Faster R CNN detects a total of 13,687 objects. Among them, 11,335 samples can be correctly detected. 4361 non-aircraft objects was incorrectly judged by Faster R CNN and recorded as FP. A total of 1989 aircraft objects were not be detected, and they were denoted as FN. TN is 0.

According to the actual test results of the dataset, precision, accuracy, recall, missing alarm and false alarm are shown in

Table 2. Some evaluation indicators.

Evaluation Indicator	The Proposed Algorithm	Faster R CNN
Precision	89.25%	72.22%
Accuracy	82.56%	64.09%
Recall	91.68%	85.07%
Missing Alarm	8.32%	14.93%
False Alarm	10.75%	27.78%
F-measure	90.44%	78.12%

. 12,215 aircraft can be correctly detected by using the proposed algorithm. It can be seen from both the visualization results and some evaluation indicators that the proposed method is better than Faster R CNN on our dataset. In the case of small samples, the detection accuracy of the object detection method based on a convolutional neural network is greatly reduced. On the test set, Faster R CNN takes about 6.383 s to detect an image, while the proposed algorithm only takes 2.951 s. Therefore, the proposed algorithm can be adopted to efficiently detect aircraft objects.

4. Conclusions

There are 13,324 aircraft in the test set, and 12,215 aircraft can be detected by using the proposed method. The recall is 91.68%, the precision is 89.25%, and the accuracy is 82.56%. Experiments show that the proposed method is simple and effective for detecting aircraft objects.
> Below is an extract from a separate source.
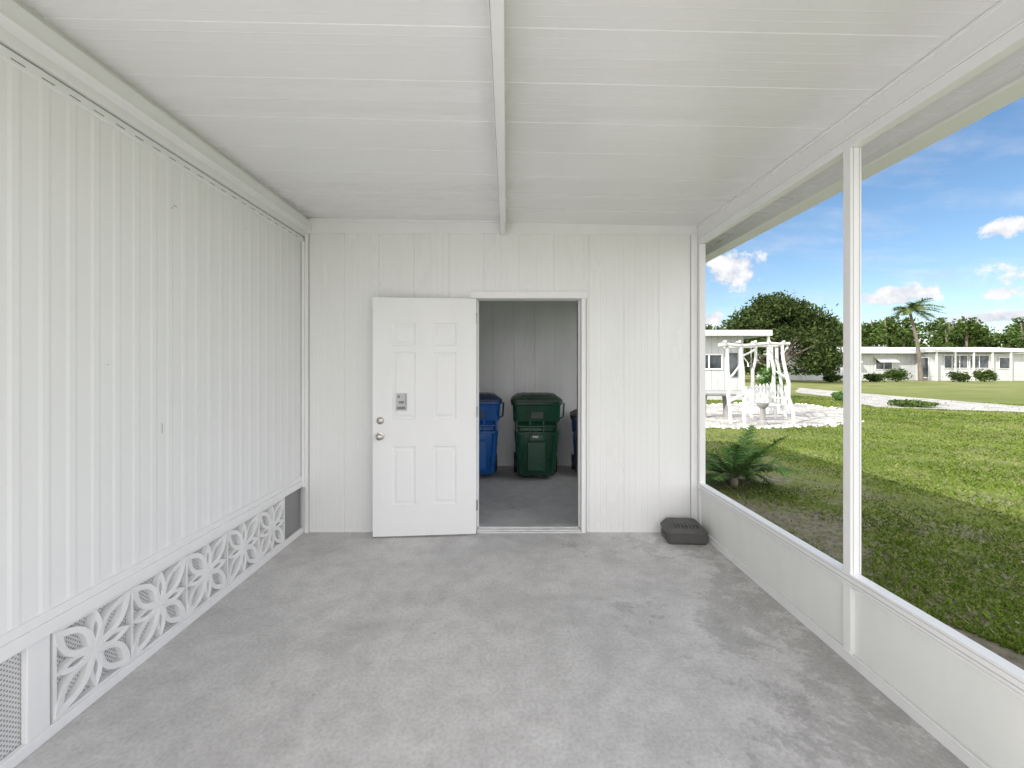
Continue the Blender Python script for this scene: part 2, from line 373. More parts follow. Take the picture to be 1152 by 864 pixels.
m=MB(); m.box((XR-.0595,YB-.004,0),(XR-.0555,YB-.0004,2.59)); m.box((XL+.0555,YB-.003,0),(XL+.058,YB-.0004,2.60)); m.build('corner_edge_lines',[M_seam],sh)  # thin gray lines beside the corner trims
m=MB()
m.box((DX0-.045,YB-.018,0),(DX0-.002,YB+.0125,DZ+.002)); m.box((DX1+.002,YB-.018,0),(DX1+.040,YB+.0125,DZ+.002)); m.box((DX0-.055,YB-.022,DZ+.003),(DX1+.05,YB+.0125,DZ+.062))
m.box((DX0-.031,YB+.0128,.0),(DX0,YB+.12,DZ)); m.box((DX1,YB+.0128,0),(DX1+.031,YB+.12,DZ)); m.box((DX0,YB+.0128,DZ-.0),(DX1,YB+.12,DZ+.031))
m.box((DX0+.001,YB+.05,.0),(DX0+.014,YB+.12,DZ-.001)); m.box((DX1-.014,YB+.05,0),(DX1-.001,YB+.12,DZ-.001))
m.build('door_frame',[M_trim],sh,.003)
m=MB(); m.box((DX1+.0402,YB-.019,0),(DX1+.0435,YB-.001,DZ)); m.box((DX1-.0165,YB+.06,.03),(DX1-.0142,YB+.11,DZ-.01)); m.build('weatherstrip',[M_gray],sh)
m=MB(); m.box((DX0+.002,YB-.03,.001),(DX1-.002,YB+.05,.014)); m.box((DX0+.002,YB+.0,.014),(DX1-.002,YB+.02,.022)); m.box((DX0+.002,YB+.05,.001),(DX1-.002,YB+.13,.028)); m.build('threshold',[M_alu],sh,.002)
YC=6.25
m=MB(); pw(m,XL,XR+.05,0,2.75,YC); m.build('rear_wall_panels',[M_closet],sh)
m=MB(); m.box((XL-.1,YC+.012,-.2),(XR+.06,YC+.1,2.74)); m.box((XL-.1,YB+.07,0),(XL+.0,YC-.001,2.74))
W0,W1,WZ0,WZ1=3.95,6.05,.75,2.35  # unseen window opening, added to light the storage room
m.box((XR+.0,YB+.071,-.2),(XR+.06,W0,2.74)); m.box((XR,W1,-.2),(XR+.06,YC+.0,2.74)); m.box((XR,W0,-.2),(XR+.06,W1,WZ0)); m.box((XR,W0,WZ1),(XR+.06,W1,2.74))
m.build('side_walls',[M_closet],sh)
m=MB()
for a,b in (((XR-.01,W0-.04,WZ0-.04),(XR+.075,W0-.001,WZ1+.04)),((XR-.01,W1+.001,WZ0-.04),(XR+.075,W1+.04,WZ1+.04)),((XR-.01,W0,WZ0-.04),(XR+.075,W1,WZ0-.001)),((XR-.01,W0,WZ1+.001),(XR+.075,W1,WZ1+.04)),((XR+.02,W0,1.46),(XR+.04,W1,1.49))): m.box(a,b)
m.build('added_window_frame',[M_trim],sh,.002)  # frame of the added window
boxo('base_strip',(XL,YC-.02,.0),(XR,YC-.001,.05),M_closet,sh)

# ---------------------------------------------------------------- entry door
dr=empty('entry_door')
O=Vector((-.262,3.652,.014)); E=Vector((-1.125,3.583,.014)); U=(E-O).normalized(); Wd=(E-O).length; H=2.012
Nn=Vector((0,0,1)).cross(U).normalized()
if Nn.y>0: Nn=-Nn
def D(u,z,d): return O+U*u+Vector((0,0,z))-Nn*d
m=MB()
us=[0,.193*Wd,.42*Wd,.59*Wd,.815*Wd,Wd]
zs=[0,.262,.755,.985,1.555,1.605,1.80,H]
for i in range(5):
    for j in range(7):
        a,b,c,d=us[i],us[i+1],zs[j],zs[j+1]
        if i in (1,3) and j in (1,3,5):
            rings=[(0,0),(.010,.007),(.022,.007),(.040,.002)]
            vs=[]
            for ins,dep in rings: vs+=[D(a+ins,c+ins,dep),D(b-ins,c+ins,dep),D(b-ins,d-ins,dep),D(a+ins,d-ins,dep)]
            fs=[(4*r+k,4*r+(k+1)%4,4*r+4+(k+1)%4,4*r+4+k) for r in range(3) for k in range(4)]+[(12,13,14,15)]
            m.add(vs,fs)
        else: m.add([D(a,c,0),D(b,c,0),D(b,d,0),D(a,d,0)],[(0,1,2,3)])
c8=[D(0,0,0),D(Wd,0,0),D(Wd,H,0),D(0,H,0),D(0,0,.044),D(Wd,0,.044),D(Wd,H,.044),D(0,H,.044)]
m.add(c8,[(0,4,5,1),(1,5,6,2),(2,6,7,3),(3,7,4,0),(7,6,5,4)])
m.build('door_slab',[M_door],dr)
m=MB(); m.add([D(.0,-.012,.006),D(Wd,-.012,.006),D(Wd,.0,.006),D(0,0,.006),D(.0,-.012,.03),D(Wd,-.012,.03),D(Wd,.0,.03),D(0,0,.03)],[(0,1,2,3),(0,4,5,1),(1,5,6,2),(4,7,6,5)]); m.build('door_sweep',[M_gray],dr)
def revolve(mb,u,z,prof,n=20,mi=0):
    mb_v=[]
    for d,r in prof:
        for j in range(n):
            t=2*math.pi*j/n; mb_v.append(D(u+r*math.cos(t),z+r*math.sin(t),-d))
    fs=[(i*n+j,i*n+(j+1)%n,(i+1)*n+(j+1)%n,(i+1)*n+j) for i in range(len(prof)-1) for j in range(n)]+[tuple((len(prof)-1)*n+j for j in range(n))]
    mb.add(mb_v,fs,mi)
m=MB(); ku=Wd-.062
revolve(m,ku,.845,[(0,.034),(.006,.033),(.010,.014),(.028,.012),(.034,.022),(.045,.029),(.055,.027),(.062,.016)])
revolve(m,ku,.975,[(0,.031),(.010,.029),(.014,.024),(.016,.008),(.020,.007)])
m.build('knob_and_deadbolt',[M_nickel],dr,smooth=True)
m=MB()
for z in (.2,1.0,1.8): m.tube([D(-.008,z,-.002),D(-.008,z+.09,-.002)],.007,8)
m.build('hinges',[M_nickel],dr)
lb=MB(); uc=.725*Wd
def dbox(mb,u0,u1,z0,z1,d0,d1,mi=0):
    vs=[D(u0,z0,-d0),D(u1,z0,-d0),D(u1,z1,-d0),D(u0,z1,-d0),D(u0,z0,-d1),D(u1,z0,-d1),D(u1,z1,-d1),D(u0,z1,-d1)]
    mb.add(vs,[(0,3,2,1),(4,5,6,7),(0,1,5,4),(1,2,6,5),(2,3,7,6),(3,0,4,7)],mi)
dbox(lb,uc-.044,uc+.044,1.060,1.205,-.001,.010,0)
dbox(lb,uc-.030,uc+.034,1.072,1.092,.010,.018,1)
dbox(lb,uc-.022,uc+.022,1.12,1.14,.010,.014,1)
dbox(lb,uc-.040,uc-.035,1.11,1.195,.010,.012,1)
dbox(lb,uc+.012,uc+.030,1.165,1.19,.010,.013,1)
lb.build('latch_plate',[M_label,M_mid],dr,.002)

# ---------------------------------------------------------------- screened wall on the right
sc=empty('screen_wall')
m=MB(); X1=XR+.053
YS0=Y0
posts=[2.058,.35]
m.box((XR,YS0,.385),(X1,YB-.001,.437))
m.box((XR,YS0,.0),(X1,YB-.001,.05))
m.box((XR+.001,YS0,2.502),(X1-.001,YB-.001,2.551))
for p in posts:
    m.box((XR-.002,p,.0505),(X1-.001,p+.046,.3845)); m.box((XR-.002,p,.4375),(X1-.001,p+.046,2.5015))
m.box((XR+.001,YB-.047,.4375),(X1-.001,YB-.001,2.5015)); m.box((XR+.001,YB-.047,.0505),(X1-.001,YB-.001,.3845))
m.box((XR-.006,YS0,.375),(XR-.0005,YB-.002,.383)); m.box((XR-.006,YS0,.052),(XR-.0005,YB-.002,.060))
m.build('frame',[M_trim],sc,.0025)
boxo('kick_panel',(XR+.018,YS0,.0505),(XR+.03,YB-.05,.3845),M_kick,sc,0)
m=MB()
m.box((XR-.0015,YS0,.398),(XR-.0002,YB-.05,.402)); m.box((XR-.0015,YS0,.423),(XR-.0002,YB-.05,.4255))
for p in posts: m.box((XR+.010,p-.0012,.44),(XR+.0135,p-.0001,2.50)); m.box((XR+.040,p-.0012,.44),(XR+.043,p-.0001,2.50))
m.build('screen_spline',[M_label],sc)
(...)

Especially for small samples learning, the proposed algorithm can accurately detect aircraft objects, which greatly saves costs for the research. The research on aircraft object detection has significant value for improving early warning capability and counterattack capability. However, about 9% aircraft can’t be detected by using our algorithm, mainly because the center of the circle on the aircraft don’t have the characteristics of four peaks and four valleys. To address this problem, in the next research, a new algorithm will be proposed to detect the remaining aircraft.